Despite the lack of action in the garden, miserable weather is always a good excuse to spend time messing about in the kitchen and what better ingredients to use to add some zing to a grey day than citrus fruit? It’s the peak season for citrus just now, so my morning ruby grapefruits are extra-delicious and lemons and limes are plentiful. A neighbour, who I cat-sit for when they’re on holiday, very kindly brought around a big pot of home-made Seville orange marmalade on Friday and I even managed to buy my absolute favourite citrus fruits, blood oranges, in Lidl yesterday – they only have a very short season, so all the more reason to snap them up when you find them!

blood-oranges

So what did I make on this cold winter Sunday? First, a carrot, orange & ginger soup to add a touch of sunshine to a chilly lunchtime. Then I finally got round to using up some egg yolks that have been sitting in the fridge since last weekend, when I used the whites in a pineapple & coconut meringue roulade for my younger son’s birthday celebrations. Five egg yolks is quite a lot to have hanging around, especially when you’re cooking for one. The usual contenders of custard, or pastry, only use one or two yolks and my standby gooseberry & crème fraiche tart is best made in summer with fresh, not frozen gooseberries (too much liquid) and for a party to boot! A colleague on Foodie Translators had posted a tempting-looking recipe for lemon bars, based on a recipe by the Barefoot Contessa on the Food Network, which sounded interesting, but used whole eggs. Researching further found an article in the Guardian by Ruby Tandoh, in which she makes lemon curd with just the yolks – and thus an idea was born….

First, the soup though. I make several variations on carrot soup, including carrot & coriander and a carrot & lentil from an ancient M&S cookery book. Both excellent, but if you fancy something both citrussy and slightly spicy, this really hits the spot.

Carrot, Orange & Ginger Soup -serves 6-8

carrot-orange-ginger-soup

750g carrots, peeled & chopped
1 large onion, chopped
2 sticks celery, chopped
1 clove garlic, finely chopped
1 orange, juice and grated zest
1 cooking apple, peeled and chopped
1 2.5cm piece root ginger, grated (I store in the freezer and grate from frozen)
50g butter
Salt and pepper
1.25 l chicken stock (or you can use vegetable stock if you prefer)
Few sprigs thyme, leaves only

Melt the butter in a large pan, then add the onions, garlic and celery.

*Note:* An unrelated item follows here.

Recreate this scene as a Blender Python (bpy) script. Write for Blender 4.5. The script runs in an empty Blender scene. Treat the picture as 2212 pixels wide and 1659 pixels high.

Sweat gently for 5 minutes or so while you prepare the carrots and apple, then add to the pan with the grated ginger and thyme leaves. Continue to cook for a few more minutes, then add the grated orange zest and juice. Pour in the stock, season and bring to the boil. Cover with a lid and cook for 30 minutes, or until the carrots are tender. Leave to cool slightly, then purée in a liquidiser until smooth. You may need to add more stock at this stage, depending how thick you like your soup – or you could add cream or milk if you prefer. Garnish with coriander or parsley if you have any; otherwise eat as it is and enjoy your little bowl of sunshine!

Needless to say, I had to tweak the Barefoot Contessa’s lemon bar recipe to suit the five egg yolks I had lurking in the fridge, so I more or less halved the quantities, cut down the sugar content, and went from there, adjusting as I went. I was delighted with the results, tangy yet buttery at the same time, but you might wish to tweak further!

Lemon Bars – serves 12

lemon-bars

125g butter
50g caster sugar
150g plain flour
pinch salt
Grated rind of 1 lemon

5 egg yolks
200g caster sugar
Grated rind of 3 lemons
Juice of 3/4 lemons (110-120ml juice in total)
50g plain flour, sifted

Put the first five ingredients, for the shortbread base, into a food processor and blend together until mixed and starting to form a ball. Remove, knead together lightly and press into a greased 17.5cm (7″) square tin. Prick with a fork, then bake in the oven at 160°C, Gas 4 for 15-20 minutes until light golden.

Meanwhile, make the filling: blend the egg yolks, sugar, lemon juice and zest and flour with a hand whisk, then pour over the cooked shortbread base. Return to the oven for 25 – 30 minutes, or until set. Leave to cool, then dust with icing sugar and serve with a nice cup of tea. Amazingly good!